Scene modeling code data
□ □ □

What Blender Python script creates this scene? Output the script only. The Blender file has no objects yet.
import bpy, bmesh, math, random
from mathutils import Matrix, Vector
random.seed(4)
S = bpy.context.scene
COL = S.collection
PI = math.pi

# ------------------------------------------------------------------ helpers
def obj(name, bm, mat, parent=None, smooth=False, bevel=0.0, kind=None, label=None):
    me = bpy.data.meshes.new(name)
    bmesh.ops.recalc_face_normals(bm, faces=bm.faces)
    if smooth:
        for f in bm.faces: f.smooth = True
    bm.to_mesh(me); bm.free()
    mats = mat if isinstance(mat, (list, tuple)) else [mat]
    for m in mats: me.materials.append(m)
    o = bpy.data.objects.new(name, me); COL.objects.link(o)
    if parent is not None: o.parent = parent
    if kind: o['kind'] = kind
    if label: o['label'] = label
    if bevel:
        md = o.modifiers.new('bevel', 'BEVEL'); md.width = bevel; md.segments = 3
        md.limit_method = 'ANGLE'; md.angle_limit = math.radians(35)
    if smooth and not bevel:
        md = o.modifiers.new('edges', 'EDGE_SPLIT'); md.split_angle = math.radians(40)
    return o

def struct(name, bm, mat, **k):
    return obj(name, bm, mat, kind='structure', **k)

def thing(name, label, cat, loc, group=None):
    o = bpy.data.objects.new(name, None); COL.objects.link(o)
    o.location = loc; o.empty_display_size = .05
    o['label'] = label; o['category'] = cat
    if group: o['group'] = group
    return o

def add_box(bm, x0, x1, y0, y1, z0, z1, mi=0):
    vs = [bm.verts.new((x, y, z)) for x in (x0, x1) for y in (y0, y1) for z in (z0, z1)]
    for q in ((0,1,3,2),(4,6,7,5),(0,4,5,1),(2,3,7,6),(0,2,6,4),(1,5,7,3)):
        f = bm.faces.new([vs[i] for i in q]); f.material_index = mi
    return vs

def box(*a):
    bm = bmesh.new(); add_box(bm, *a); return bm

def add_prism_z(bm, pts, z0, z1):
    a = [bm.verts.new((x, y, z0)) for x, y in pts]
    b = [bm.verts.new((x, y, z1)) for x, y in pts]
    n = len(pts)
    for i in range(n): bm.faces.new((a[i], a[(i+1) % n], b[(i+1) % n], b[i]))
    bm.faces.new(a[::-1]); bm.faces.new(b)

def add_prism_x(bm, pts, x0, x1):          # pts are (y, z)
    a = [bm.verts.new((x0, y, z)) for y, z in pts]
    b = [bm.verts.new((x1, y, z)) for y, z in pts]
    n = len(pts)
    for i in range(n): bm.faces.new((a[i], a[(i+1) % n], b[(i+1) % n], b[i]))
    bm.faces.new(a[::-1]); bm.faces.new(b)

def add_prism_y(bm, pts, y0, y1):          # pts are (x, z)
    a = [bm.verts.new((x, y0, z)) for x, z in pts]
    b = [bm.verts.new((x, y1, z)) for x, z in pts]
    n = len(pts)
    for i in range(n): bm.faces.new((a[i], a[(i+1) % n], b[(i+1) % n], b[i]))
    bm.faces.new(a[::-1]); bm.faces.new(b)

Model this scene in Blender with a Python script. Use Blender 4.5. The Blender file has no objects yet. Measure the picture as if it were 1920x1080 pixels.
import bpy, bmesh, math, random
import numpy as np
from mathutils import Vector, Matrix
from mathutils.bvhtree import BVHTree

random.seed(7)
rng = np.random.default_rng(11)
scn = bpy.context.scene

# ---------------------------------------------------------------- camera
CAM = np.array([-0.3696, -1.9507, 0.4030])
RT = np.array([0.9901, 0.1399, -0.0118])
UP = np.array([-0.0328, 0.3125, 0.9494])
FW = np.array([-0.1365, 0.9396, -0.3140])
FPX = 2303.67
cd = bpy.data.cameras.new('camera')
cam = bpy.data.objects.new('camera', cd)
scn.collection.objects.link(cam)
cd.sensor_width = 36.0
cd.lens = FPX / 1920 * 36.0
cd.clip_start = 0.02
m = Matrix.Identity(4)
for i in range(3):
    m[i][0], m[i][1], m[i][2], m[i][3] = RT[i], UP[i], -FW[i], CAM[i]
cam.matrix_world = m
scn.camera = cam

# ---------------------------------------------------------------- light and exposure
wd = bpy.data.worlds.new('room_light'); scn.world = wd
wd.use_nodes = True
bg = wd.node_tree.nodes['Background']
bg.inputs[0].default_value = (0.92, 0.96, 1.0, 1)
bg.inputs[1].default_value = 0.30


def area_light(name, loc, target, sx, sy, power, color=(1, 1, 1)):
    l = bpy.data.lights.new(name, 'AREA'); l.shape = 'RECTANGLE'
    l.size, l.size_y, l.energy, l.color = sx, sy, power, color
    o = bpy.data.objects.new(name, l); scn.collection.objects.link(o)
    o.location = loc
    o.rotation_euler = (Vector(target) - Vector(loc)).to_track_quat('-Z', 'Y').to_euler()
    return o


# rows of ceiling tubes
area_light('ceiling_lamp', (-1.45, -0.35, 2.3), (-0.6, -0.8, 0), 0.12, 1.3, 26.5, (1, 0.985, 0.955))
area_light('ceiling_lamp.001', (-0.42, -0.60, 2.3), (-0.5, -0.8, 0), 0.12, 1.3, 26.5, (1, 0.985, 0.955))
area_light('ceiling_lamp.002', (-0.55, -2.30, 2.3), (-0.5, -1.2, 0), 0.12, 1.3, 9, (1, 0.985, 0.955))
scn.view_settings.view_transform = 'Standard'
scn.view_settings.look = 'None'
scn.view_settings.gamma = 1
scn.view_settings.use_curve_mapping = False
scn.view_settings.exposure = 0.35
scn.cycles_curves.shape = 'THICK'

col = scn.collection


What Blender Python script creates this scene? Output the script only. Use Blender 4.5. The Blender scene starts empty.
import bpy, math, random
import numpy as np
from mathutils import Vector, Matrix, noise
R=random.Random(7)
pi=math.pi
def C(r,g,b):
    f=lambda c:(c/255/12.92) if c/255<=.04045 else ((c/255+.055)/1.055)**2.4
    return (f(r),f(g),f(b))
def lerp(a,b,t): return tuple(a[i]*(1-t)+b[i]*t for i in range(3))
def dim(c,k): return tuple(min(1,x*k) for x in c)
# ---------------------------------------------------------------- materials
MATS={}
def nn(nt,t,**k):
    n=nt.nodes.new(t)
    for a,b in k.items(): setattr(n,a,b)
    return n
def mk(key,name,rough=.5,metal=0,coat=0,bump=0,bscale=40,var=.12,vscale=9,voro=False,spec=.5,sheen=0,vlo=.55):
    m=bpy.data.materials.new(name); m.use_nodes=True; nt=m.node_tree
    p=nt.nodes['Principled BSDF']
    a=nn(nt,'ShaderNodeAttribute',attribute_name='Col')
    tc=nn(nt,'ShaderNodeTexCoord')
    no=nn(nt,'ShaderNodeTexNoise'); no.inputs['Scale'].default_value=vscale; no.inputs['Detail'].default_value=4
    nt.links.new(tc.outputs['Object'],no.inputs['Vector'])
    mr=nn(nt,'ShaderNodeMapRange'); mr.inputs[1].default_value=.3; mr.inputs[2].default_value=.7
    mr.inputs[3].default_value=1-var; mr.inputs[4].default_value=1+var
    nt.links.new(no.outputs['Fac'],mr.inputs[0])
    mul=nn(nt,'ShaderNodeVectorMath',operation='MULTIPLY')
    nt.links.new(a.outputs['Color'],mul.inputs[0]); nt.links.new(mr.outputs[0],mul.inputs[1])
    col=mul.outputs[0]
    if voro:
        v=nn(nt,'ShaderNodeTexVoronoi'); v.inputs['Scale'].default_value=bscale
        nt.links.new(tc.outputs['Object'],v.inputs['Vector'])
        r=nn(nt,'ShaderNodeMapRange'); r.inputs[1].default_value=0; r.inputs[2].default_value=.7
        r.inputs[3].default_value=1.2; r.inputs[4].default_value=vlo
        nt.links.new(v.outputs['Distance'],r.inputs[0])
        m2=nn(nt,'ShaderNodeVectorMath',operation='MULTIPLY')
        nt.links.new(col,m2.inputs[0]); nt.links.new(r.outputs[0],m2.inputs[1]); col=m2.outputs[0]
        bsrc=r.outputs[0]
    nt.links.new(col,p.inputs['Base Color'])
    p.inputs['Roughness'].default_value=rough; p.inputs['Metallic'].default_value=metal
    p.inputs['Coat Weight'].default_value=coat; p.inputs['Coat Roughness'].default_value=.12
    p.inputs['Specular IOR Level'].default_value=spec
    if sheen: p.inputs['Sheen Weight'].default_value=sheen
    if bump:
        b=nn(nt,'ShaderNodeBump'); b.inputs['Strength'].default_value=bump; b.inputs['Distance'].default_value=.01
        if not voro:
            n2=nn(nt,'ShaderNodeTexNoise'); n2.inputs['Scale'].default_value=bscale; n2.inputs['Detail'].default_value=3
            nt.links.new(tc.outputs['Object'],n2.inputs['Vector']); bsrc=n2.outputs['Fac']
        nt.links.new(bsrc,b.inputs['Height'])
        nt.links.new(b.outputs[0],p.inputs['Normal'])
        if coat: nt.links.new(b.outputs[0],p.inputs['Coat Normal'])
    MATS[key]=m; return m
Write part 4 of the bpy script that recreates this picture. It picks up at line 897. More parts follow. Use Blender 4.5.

□ □ □

**EXERCISE REQUIREMENTS**
Scan the listing above. Gather each line that contains the word "only".

**SOLUTION BELOW**
What Blender Python script creates this scene? Output the script only. The Blender file has no objects yet.
What Blender Python script creates this scene? Output the script only. Use Blender 4.5. The Blender scene starts empty.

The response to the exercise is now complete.